特にITはいろいろなベンチャーがタケノコのようににょきにょき出てくるし、進化のスピード感も早い。その中でビジネスをやって、大手企業に売却まで至れるような成功プロセスを描けるのはほんと一握りなんだなぁということがよく分かりました。

特にドットコム・バブルという時期なのでしょうが、OSのシェアで世界を支配するマイクロソフトの脅威とか。門外漢な自分はなるほどな~と思いました。IEをOSに組み込んで、囲い込みで世界を支配する戦略。うむむむ、おそろしい。でも確かに、ITに疎い我が家にも最初にウィンドウズ98があったなぁ。

そんな生き馬の目を抜くような世界の中で次々に襲い掛かるHard Things.

3か月後には資金がショートしてしまうと判明するわ、妻は意識不明になるわ、9割方依存している顧客に契約切られるわ、という絶望で足を止めそうになる中で次々と手を打ち、決断していく。というかせざるを得ない、それがCEO。

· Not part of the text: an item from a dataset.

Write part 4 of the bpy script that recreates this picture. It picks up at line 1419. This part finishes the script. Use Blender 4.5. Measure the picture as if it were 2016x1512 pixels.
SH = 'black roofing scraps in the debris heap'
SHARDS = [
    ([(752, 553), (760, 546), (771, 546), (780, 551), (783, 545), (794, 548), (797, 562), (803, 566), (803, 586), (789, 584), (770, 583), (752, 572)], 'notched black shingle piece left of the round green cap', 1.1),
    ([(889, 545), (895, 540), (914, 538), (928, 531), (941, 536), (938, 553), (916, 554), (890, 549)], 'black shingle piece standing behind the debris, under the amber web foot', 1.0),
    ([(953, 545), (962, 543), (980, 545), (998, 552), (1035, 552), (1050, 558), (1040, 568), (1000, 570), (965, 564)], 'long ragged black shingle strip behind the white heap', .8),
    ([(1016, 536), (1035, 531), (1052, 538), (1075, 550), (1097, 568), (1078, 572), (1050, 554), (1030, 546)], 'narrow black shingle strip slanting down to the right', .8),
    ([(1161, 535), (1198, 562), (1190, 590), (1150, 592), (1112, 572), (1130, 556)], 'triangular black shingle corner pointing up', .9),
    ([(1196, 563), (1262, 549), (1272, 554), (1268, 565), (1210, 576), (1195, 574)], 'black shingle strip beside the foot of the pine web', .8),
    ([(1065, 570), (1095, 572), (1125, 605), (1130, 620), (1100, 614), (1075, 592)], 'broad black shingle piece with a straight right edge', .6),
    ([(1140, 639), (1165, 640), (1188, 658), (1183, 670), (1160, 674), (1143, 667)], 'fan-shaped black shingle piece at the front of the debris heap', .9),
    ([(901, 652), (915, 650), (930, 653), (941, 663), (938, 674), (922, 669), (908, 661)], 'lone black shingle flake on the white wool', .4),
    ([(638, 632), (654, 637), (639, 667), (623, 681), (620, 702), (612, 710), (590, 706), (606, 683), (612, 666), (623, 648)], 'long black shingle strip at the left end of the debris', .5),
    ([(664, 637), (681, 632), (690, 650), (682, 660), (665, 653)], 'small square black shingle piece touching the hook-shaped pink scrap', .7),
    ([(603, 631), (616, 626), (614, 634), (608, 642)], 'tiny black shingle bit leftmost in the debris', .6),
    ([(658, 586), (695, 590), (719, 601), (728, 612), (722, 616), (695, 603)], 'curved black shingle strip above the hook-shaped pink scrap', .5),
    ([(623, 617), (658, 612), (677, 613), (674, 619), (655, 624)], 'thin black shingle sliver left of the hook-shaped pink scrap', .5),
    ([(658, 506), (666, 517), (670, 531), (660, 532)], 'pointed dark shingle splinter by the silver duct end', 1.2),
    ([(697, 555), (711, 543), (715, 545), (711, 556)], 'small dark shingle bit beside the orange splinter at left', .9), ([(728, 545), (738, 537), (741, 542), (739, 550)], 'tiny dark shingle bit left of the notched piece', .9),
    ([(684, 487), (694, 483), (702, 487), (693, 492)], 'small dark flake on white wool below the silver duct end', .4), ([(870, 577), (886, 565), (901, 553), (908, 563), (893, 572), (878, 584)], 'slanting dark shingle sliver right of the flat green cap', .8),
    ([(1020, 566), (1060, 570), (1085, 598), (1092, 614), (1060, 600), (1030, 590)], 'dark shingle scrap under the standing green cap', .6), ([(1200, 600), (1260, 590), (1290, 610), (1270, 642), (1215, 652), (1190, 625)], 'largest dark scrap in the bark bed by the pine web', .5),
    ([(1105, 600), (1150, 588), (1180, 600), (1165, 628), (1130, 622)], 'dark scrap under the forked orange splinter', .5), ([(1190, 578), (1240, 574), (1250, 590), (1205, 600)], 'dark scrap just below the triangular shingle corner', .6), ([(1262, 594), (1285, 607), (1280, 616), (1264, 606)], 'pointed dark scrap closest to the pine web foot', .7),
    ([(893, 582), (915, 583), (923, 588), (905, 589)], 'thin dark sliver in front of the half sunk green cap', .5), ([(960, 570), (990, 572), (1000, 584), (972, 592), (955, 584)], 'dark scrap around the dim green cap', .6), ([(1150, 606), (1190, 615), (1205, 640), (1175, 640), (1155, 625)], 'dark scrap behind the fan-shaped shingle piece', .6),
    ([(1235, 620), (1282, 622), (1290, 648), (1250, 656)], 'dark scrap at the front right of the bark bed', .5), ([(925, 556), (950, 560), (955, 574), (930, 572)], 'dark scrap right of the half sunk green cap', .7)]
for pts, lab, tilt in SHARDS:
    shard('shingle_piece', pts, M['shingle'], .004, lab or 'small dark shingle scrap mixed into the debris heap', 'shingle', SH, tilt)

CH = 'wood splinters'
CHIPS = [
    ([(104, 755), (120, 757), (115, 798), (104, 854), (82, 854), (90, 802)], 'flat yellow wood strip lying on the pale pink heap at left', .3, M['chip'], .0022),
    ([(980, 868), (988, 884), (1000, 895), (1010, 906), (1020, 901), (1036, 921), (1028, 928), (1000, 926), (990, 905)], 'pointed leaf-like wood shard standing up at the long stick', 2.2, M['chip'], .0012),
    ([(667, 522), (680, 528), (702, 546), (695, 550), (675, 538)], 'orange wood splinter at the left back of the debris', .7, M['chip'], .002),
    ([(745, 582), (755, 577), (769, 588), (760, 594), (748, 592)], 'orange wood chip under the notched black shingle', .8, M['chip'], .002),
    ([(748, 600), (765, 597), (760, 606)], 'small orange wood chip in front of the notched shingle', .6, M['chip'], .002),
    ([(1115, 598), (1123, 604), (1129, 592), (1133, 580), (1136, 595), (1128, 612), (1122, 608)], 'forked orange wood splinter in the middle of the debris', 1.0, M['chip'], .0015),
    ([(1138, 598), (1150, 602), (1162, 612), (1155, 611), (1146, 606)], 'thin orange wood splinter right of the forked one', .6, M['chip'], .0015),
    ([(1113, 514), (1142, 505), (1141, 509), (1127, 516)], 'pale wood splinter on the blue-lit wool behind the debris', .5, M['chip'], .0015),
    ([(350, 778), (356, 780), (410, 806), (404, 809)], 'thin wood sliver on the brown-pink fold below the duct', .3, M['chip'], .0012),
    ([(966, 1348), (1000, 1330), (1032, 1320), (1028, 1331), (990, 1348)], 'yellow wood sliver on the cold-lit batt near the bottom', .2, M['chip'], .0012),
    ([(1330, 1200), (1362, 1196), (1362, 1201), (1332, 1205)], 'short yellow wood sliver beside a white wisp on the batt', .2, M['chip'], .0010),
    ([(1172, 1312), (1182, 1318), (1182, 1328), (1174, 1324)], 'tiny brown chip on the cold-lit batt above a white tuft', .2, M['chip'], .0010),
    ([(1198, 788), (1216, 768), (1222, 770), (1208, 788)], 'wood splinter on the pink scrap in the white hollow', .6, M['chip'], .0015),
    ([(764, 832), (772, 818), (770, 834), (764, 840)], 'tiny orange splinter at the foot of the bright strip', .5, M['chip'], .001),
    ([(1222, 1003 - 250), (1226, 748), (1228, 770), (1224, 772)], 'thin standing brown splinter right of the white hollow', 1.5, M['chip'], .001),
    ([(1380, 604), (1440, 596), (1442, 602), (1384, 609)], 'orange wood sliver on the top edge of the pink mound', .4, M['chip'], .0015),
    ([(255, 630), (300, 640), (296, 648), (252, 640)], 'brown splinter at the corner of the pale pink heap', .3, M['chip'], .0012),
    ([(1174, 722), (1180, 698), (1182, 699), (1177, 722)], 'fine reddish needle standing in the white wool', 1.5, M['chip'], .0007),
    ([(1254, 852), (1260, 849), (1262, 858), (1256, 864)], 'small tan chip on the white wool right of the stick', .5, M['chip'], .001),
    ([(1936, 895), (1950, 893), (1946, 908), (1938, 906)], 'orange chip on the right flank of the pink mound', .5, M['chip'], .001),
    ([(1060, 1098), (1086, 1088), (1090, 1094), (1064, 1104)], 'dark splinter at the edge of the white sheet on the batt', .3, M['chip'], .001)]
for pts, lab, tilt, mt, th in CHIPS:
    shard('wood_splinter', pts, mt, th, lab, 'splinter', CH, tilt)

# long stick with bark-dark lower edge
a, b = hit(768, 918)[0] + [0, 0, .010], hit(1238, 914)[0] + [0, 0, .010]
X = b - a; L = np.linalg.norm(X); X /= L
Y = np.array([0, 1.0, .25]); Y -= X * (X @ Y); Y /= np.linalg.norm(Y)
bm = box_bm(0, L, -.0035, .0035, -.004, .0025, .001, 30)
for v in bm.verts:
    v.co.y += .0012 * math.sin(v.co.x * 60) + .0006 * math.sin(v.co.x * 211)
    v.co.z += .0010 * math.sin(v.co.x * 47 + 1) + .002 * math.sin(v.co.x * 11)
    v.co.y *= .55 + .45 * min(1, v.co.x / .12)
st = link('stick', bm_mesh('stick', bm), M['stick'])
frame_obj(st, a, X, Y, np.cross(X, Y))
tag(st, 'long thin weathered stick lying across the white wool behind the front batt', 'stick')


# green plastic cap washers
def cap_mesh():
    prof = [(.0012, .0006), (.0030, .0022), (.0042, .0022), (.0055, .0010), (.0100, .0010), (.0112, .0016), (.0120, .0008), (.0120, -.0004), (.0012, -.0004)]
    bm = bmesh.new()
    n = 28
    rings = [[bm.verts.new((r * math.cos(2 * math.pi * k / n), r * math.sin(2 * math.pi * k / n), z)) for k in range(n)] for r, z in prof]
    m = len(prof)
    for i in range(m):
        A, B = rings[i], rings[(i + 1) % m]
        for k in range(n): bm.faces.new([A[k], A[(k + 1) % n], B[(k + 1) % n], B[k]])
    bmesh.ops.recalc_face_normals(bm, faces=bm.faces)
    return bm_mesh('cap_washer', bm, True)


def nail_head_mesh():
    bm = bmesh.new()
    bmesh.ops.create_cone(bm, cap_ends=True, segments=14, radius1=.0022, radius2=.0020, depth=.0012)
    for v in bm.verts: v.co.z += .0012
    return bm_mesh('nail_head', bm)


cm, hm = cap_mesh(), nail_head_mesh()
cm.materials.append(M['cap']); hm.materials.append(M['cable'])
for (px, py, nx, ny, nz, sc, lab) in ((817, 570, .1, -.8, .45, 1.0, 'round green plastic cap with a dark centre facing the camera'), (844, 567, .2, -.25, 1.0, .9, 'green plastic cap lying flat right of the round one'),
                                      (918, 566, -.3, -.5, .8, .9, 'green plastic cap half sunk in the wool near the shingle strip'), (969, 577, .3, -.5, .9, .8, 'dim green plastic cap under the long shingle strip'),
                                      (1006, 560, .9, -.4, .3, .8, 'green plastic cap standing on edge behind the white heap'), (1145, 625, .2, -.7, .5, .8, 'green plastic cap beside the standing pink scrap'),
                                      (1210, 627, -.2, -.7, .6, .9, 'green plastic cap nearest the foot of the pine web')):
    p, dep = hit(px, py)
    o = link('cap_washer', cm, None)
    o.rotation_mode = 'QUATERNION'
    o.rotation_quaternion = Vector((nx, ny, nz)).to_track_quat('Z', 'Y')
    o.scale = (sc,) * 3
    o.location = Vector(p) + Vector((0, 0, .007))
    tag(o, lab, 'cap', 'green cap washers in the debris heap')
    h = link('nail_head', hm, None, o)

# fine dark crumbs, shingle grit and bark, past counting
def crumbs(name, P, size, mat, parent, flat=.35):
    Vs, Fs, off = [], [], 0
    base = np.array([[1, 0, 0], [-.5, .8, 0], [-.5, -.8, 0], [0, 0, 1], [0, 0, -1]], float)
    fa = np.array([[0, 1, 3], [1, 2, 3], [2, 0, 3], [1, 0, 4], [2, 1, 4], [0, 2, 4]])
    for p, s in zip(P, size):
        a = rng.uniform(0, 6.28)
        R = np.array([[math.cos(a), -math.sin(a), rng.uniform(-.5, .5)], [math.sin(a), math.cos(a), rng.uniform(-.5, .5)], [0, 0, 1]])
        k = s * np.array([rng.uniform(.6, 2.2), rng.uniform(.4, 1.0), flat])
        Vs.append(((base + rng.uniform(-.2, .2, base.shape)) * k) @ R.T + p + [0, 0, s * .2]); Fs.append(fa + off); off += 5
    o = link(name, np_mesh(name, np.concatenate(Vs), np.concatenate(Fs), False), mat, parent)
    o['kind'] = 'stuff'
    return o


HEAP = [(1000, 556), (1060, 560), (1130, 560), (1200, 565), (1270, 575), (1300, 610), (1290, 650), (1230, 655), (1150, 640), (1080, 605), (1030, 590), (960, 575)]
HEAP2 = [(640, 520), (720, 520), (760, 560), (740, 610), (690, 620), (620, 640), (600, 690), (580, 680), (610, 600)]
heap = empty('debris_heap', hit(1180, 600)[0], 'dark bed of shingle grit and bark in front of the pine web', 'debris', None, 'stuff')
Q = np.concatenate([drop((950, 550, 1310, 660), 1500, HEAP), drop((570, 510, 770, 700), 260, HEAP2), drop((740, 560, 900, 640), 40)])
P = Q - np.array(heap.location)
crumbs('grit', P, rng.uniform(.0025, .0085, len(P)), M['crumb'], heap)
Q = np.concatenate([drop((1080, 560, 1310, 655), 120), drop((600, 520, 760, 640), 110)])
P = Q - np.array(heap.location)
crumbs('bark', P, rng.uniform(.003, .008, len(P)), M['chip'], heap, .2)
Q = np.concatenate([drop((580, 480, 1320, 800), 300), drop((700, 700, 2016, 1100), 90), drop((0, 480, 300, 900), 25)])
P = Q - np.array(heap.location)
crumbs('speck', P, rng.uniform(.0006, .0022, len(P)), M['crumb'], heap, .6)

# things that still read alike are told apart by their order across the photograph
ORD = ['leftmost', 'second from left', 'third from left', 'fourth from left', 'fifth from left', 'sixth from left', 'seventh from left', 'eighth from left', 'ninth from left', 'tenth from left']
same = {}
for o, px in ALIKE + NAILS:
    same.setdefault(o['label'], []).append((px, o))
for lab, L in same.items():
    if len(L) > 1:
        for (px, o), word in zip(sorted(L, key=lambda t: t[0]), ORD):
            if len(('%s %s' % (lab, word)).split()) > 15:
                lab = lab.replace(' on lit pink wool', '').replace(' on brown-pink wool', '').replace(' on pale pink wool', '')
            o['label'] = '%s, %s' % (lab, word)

こんなデスクワークでまったりやっている人間の甘っちょろさたるやないなぁ、と自身を反省しました。

合議で決めるとコンサバな意見にしかなりえない

いくつか、そうだよなぁと思ったのが、意思決定の話。

人事採用のところで出てきたけれど、合議で決めるとコンサバな意見にしか落ち着かない。結局は反対されようとCEOが決めたリスキーな判断が重要になる場合がある。平時のCEOではなく戦時のCEOには求められることが違うのです。

自分の人生という意味でも、結局は他者の意見に耳を貸すのはほどほどにして、自ら意思決定していかないといけないんだろうなぁ。と思うワタシ。

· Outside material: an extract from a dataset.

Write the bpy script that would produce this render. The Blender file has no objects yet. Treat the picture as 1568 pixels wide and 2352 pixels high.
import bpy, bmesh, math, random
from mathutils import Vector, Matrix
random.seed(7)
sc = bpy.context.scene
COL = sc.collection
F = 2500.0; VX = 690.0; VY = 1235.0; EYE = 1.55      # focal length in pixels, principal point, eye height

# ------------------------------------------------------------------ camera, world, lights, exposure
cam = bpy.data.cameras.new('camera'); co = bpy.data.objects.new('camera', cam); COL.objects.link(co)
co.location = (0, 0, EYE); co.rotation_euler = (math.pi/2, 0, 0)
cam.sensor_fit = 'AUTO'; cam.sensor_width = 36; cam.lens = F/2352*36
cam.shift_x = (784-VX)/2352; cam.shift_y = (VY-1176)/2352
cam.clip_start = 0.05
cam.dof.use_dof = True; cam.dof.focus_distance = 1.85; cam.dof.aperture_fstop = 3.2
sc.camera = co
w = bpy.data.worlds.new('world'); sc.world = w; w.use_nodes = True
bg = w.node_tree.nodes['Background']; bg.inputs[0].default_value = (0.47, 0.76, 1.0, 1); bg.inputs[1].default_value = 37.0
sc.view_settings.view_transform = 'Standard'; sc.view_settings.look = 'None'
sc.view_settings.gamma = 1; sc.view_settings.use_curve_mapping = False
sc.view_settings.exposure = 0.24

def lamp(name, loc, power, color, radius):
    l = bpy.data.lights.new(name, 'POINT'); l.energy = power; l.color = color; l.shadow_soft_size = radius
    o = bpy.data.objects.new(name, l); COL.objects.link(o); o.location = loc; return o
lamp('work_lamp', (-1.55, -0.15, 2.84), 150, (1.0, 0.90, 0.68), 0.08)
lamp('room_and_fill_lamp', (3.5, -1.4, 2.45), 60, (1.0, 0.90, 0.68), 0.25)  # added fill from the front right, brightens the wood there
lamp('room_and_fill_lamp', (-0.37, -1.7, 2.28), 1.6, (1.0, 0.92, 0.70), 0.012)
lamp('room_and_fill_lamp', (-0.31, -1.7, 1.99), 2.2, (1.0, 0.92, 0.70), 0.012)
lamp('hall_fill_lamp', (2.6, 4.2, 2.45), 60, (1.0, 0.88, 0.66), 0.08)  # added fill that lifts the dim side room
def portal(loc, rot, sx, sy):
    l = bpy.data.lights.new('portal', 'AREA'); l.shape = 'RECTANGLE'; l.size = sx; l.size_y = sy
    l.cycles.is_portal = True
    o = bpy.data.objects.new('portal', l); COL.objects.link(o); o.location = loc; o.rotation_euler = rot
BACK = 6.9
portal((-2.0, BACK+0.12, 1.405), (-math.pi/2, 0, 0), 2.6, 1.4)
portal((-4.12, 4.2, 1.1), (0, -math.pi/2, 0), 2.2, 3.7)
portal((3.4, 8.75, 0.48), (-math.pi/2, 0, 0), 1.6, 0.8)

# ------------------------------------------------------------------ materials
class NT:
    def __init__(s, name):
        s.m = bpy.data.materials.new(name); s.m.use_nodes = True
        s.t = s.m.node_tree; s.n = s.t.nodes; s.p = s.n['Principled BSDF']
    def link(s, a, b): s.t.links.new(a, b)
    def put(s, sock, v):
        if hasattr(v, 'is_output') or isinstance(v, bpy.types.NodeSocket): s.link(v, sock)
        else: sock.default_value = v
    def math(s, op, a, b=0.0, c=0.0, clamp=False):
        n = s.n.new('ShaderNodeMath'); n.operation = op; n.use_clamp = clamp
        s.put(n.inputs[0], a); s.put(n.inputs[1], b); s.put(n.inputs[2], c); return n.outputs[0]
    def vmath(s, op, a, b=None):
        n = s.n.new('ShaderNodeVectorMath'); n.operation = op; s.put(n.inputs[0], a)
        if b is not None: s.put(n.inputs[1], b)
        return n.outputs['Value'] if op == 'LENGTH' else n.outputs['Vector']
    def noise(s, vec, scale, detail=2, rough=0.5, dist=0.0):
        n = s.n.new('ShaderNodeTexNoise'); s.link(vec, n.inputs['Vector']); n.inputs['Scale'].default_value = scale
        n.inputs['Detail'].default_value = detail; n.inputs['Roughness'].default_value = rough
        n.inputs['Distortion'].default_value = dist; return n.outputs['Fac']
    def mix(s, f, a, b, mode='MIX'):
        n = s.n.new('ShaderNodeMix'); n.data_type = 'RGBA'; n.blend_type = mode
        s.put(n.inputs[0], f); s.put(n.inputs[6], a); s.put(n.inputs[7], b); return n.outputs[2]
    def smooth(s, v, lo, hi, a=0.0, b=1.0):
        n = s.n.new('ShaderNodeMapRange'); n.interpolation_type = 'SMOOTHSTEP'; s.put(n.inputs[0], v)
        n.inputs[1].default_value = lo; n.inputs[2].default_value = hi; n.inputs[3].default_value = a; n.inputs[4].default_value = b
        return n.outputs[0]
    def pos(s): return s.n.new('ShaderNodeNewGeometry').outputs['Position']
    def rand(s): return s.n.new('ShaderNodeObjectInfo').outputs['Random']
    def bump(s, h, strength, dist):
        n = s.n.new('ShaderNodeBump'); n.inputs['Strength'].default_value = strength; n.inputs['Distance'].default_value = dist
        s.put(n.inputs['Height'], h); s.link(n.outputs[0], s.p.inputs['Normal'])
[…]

なぜなら、自分は自分の人生に「All-in」しているから。たとえ家族であり心配の度合いを高めてくれる人でも自分ではない。決断するのは自分であり、他者を拠り所にしてはいけない。もちろん、その過程で発生しうる責任や困難は受け入れないといけないけれど。

あと、私はこの本を読んで、南場陽子さんの「不格好経営」というのを思い出しました。

南場さんは日経ウーマンの「妹たちへ」という短期連載を読んだときからのファンで、きっと頭がものすごくいいのに気取らない、でも意思を持って前に進める存在であって、でも家族が病に倒れた際は優先順位をきちんと考えて行動に移せる、個人的に尊敬している存在です。

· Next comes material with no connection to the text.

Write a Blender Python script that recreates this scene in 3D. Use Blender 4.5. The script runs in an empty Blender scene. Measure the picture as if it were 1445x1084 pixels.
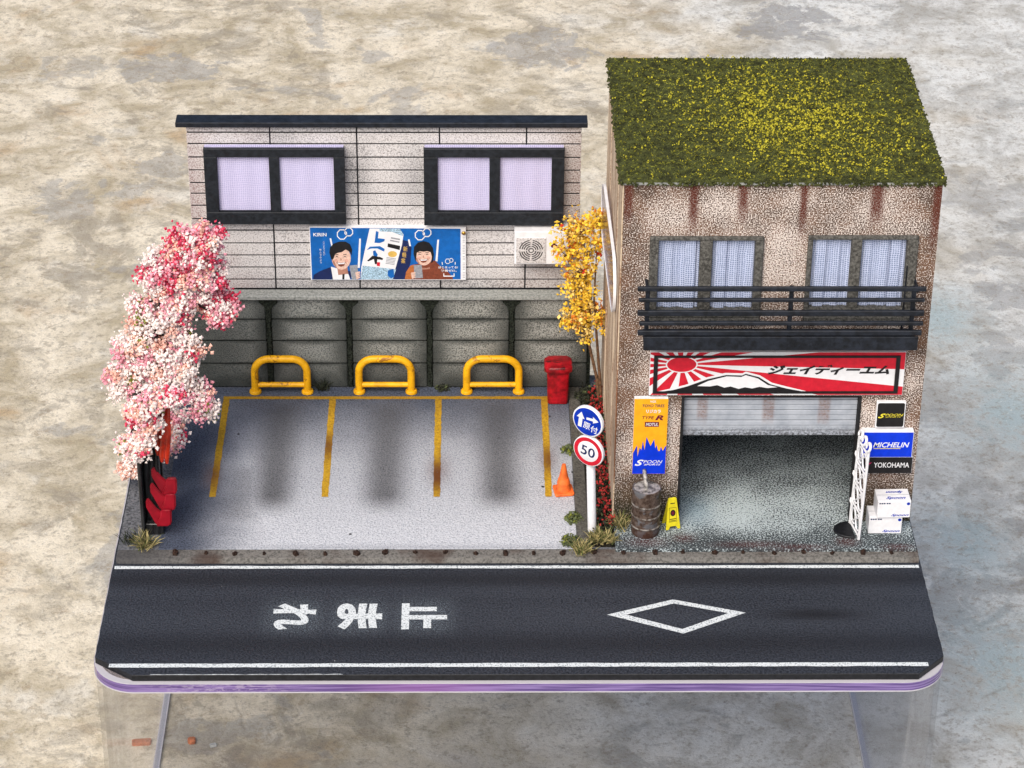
import bpy, bmesh, math, random
import numpy as np
from mathutils import Vector, Matrix, Euler
R = math.radians
random.seed(7)
rng = np.random.default_rng(7)
SC = bpy.context.scene
COL = SC.collection

# ------------------------------------------------------------------ camera
f_px, pitch, yaw, roll = 3875.96, .5429, -.0181, .0089
cp, sp, cy_, sy_, cr, sr = math.cos(pitch), math.sin(pitch), math.cos(yaw), math.sin(yaw), math.cos(roll), math.sin(roll)
R0 = Vector((cy_, sy_, 0)); Fh = Vector((-sy_, cy_, 0)); Zv = Vector((0, 0, 1))
Fw = Fh*cp - Zv*sp; U0 = Fh*sp + Zv*cp
Rr = R0*cr + U0*sr; Uu = U0*cr - R0*sr
cam_d = bpy.data.cameras.new('camera'); cam = bpy.data.objects.new('camera', cam_d); COL.objects.link(cam)
mw = Matrix.Identity(4)
for i in range(3):
    mw[i][0], mw[i][1], mw[i][2] = Rr[i], Uu[i], -Fw[i]
mw.translation = Vector((-.7154, -31.173, 23.45)); cam.matrix_world = mw
cam_d.sensor_width = 36; cam_d.lens = 36*f_px/1445; cam_d.clip_start = .5; cam_d.clip_end = 500
cam_d.dof.use_dof = True; cam_d.dof.focus_distance = 41.0; cam_d.dof.aperture_fstop = 6.0
SC.camera = cam

# ------------------------------------------------------------------ sky and sun
SUN_EL, SUN_AZ = R(47), R(-24)          # azimuth measured from -Y (towards the camera); negative = from the left
W = bpy.data.worlds.new('World'); SC.world = W; W.use_nodes = True
wn = W.node_tree; bg = wn.nodes['Background']
sky = wn.nodes.new('ShaderNodeTexSky'); sky.sky_type = 'NISHITA'; sky.sun_disc = False
sky.sun_elevation = SUN_EL
sun_dir = Vector((math.sin(SUN_AZ)*math.cos(SUN_EL), -math.cos(SUN_AZ)*math.cos(SUN_EL), math.sin(SUN_EL)))
sky.sun_rotation = math.atan2(sun_dir.x, sun_dir.y)
sky.air_density = .8; sky.dust_density = 3.0; sky.ozone_density = .6
wn.links.new(sky.outputs[0], bg.inputs[0]); bg.inputs[1].default_value = .10
sd = bpy.data.lights.new('sun', 'SUN'); so = bpy.data.objects.new('sun', sd); COL.objects.link(so)
sd.energy = 2.3; sd.angle = R(42); sd.color = (1, .94, .85)
so.rotation_euler = (-sun_dir).to_track_quat('-Z', 'Y').to_euler()
vs = SC.view_settings; vs.view_transform = 'Standard'; vs.look = 'None'; vs.gamma = 1; vs.exposure = .5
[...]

この本は途中CEOでないとあんまり意味ないかもね?というレベルでのアドバイス(親友の解雇の仕方とかね)が載っていますが、CEOのための本と一瞥しないでもらえるといいなと思います。ビジネスの荒波を生き抜いて成功を手に入れる、という冒険の書としても読めるし、進化の激しいビジネスの空気感を知ることができるという意味でも面白かったです。

更にすごいのが、この人会社を売却したあとはベンチャーキャピタルとしても成功してるんだもんなぁ。今何かと話題のAir BnBに投資しているし。私も福岡でビジネスやってみようかしら。